Opinion: Hamilton County Republicans take first step toward partisan and more transparent school board future

Staff File Photo By Robin Rudd / District 4 Hamilton County Board of Education member Tiffanie Robinson might have had a more difficult time being elected initially in 2016 had there been partisan elections for school board.
Staff File Photo By Robin Rudd / District 4 Hamilton County Board of Education member Tiffanie Robinson might have had a more difficult time being elected initially in 2016 had there been partisan elections for school board.

The Hamilton County Republican Party declared over the weekend it was all in for partisan school board races.

Some current members of the Hamilton County Board of Education oppose legislation that offers the option of partisan races that Tennessee Gov. Bill Lee recently signed into law. Some support it, and others are ambivalent.

We said previously we were ambivalent, too, but we do believe the change from nonpartisan races will force candidates to be more honest about who they are, who is backing them, and what they believe and don't believe.

However, like school board member Rhonda Thurman, we also bemoan the fact partisan races force candidates to have to raise money for both a primary and general election and worry that it will keep good, if modestly affluent, candidates from running.

In 2022, current school board members Joe Smith (District 3), Karitsa Jones (District 5), Jenny Hill (District 6), Tucker McClendon (District 8) and James Walker (District 9) are up for re-election. Hill, also now a Chattanooga city councilwoman, has said she will not be running for re-election to her seat.

So, potentially, District 6 will be open, plus the new Districts 10 and 11, if the Hamilton County Commission approves the 11-district set-up for the school board at its regular meeting on Wednesday.

Hamilton County Democrats haven't said whether they - like Republicans - plan to run candidates with a party label.
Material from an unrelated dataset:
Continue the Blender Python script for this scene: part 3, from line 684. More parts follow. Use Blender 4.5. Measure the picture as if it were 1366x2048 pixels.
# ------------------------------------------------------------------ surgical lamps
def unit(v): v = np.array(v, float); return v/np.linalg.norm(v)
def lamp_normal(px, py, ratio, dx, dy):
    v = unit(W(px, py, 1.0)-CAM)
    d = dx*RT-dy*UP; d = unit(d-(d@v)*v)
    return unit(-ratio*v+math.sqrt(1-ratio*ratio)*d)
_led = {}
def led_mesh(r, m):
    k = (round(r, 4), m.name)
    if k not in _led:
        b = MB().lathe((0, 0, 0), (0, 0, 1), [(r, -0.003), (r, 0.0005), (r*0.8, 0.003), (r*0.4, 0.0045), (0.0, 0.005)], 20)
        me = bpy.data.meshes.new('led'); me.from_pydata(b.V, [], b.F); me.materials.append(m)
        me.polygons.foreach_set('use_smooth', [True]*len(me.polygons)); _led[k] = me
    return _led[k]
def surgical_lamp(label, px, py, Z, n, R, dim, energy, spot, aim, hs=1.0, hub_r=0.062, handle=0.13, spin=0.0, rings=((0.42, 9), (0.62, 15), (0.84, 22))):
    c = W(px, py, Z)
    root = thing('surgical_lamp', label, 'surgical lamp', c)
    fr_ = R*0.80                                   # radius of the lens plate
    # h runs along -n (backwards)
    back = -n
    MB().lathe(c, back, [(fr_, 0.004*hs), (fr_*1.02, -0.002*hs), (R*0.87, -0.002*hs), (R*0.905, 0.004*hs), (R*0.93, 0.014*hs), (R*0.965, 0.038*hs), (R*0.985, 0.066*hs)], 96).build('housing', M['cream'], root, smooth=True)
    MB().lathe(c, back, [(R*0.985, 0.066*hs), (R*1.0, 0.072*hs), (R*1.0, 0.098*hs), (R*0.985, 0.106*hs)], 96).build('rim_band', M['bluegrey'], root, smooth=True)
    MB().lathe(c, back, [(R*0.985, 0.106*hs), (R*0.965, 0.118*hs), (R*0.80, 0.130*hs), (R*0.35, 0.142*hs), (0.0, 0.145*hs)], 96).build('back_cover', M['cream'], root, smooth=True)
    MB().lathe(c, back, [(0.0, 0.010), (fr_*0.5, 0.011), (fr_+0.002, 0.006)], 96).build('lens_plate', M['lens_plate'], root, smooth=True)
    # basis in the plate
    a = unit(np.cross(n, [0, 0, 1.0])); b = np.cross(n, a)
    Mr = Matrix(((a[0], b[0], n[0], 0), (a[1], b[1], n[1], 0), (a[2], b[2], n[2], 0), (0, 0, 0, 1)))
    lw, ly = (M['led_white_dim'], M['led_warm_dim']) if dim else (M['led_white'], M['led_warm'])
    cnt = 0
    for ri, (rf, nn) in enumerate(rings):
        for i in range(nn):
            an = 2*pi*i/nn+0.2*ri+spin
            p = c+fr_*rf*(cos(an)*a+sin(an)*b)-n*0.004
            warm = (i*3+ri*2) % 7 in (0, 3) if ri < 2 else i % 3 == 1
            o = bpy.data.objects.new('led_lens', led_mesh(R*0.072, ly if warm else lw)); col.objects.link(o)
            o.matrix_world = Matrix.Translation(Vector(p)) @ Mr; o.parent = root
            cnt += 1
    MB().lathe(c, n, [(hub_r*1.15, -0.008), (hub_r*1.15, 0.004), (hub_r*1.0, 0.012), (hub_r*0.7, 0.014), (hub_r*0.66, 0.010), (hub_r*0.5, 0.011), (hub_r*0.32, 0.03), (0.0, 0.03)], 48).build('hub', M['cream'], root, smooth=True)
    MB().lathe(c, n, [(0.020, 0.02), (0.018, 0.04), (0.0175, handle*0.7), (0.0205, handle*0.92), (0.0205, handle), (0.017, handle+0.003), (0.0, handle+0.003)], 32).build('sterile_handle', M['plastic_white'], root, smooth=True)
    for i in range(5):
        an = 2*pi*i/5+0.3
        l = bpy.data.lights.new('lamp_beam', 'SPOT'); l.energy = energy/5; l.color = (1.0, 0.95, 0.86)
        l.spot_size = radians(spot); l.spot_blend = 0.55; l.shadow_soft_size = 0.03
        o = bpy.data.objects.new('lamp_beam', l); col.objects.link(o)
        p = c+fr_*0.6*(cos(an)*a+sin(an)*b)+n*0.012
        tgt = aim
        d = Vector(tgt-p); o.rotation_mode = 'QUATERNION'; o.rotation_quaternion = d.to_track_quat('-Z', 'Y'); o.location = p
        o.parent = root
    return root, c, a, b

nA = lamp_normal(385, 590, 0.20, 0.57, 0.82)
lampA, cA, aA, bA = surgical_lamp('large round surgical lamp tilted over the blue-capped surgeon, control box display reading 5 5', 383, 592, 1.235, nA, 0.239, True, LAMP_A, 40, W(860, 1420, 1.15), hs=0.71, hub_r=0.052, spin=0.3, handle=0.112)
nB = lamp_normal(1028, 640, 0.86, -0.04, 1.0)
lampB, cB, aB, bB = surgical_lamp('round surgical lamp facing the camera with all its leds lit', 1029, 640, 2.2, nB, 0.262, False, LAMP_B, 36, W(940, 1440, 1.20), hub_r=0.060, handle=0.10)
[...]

With an eye on the future, we wondered how school board races since 2000 might have changed had there been partisan elections.

- 2020: In District 2, covering Signal Mountain and parts of Red Bank, Marco Perez - with the help of local Democrats - defeated declared Republican Tom Decosimo. Would Perez have declared himself a Democrat in order to be elected?

- 2018: In District 6, covering Lookout Valley and parts of downtown, North Chattanooga and Red Bank, Hill had the backing of Republicans and Democrats in defeating Michael Henry. Would the small businesswoman have had the same backing had she declared she was a Democrat?

- 2018: In District 8, covering East Ridge and parts of Brainerd and East Brainerd, McClendon was a young, recent University of Tennessee at Chattanooga graduate. In the slightly Republican-leaning district, would he still have won if he'd declared himself a Republican and incumbent veteran educator David Testerman said he was a Democrat?

- 2016: In District 2, if winner Kathy Lennon had declared herself a Democrat and incumbent Jonathan Welch a Republican, assuming those were their proclivities, it might have changed the result in a race Lennon won by only 98 votes.

- 2016: In District 4, covering parts of Alton Park, downtown and East Chattanooga, white business executive Tiffanie Robinson defeated incumbent George Ricks and three other candidates, all of whom are Black. Were there primaries, Ricks likely would have won among Democrats. But if Robinson - who won her seat with Republican backing by 54 votes - were to have declared as a Republican, she probably would not have beaten Ricks, who would have both his and some of the others candidates' votes in the majority minority district, in the general election.

- 2014: In District 8, both candidates, Testerman and Samevelyn Rock, were educators and likely would have run as Democrats. One would have lost in the primary. Would a Republican with party backing then have stepped forward to challenge Testerman?

- 2010: In District 3, covering much of Hixson, Marty Haynes and Ken Smith, both of whom have been elected to public office since with Republican help, likely would have faced off in a GOP primary. But would the then-incumbent, Everett Fairchild, have been in that same primary, or could he as a Democrat have squeezed past eventual winner Haynes?

The fact that most of the races that might have changed have occurred in the last decade or so indicates the increasing influence of partisan politics in the nonpartisan races. The candidates might have been officially nonpartisan, but in competitive districts parties got behind many of the candidates.

In the new districts, should they get Wednesday's commission go-ahead, we have speculated that 10 in the eastern part of Hamilton County will be reliably Republican and that 11 across the southern border of the county extending to Missionary Ridge, will lean Democratic. If Democrats - despite their reservations about partisan races - don't hold their own primary, several nonpartisan candidates could face, and lose to, one well-financed Republican in District 11.

For that matter, without a Democratic primary, the same thing could happen whenever there's an open district that a Democrat is vacating. Several Democrats would run for the office on a nonpartisan basis, but they would split the vote, and a well-spoken, well-financed Republican could walk into office.

Now that county Republicans have made their choice, Democrats have a lot to consider.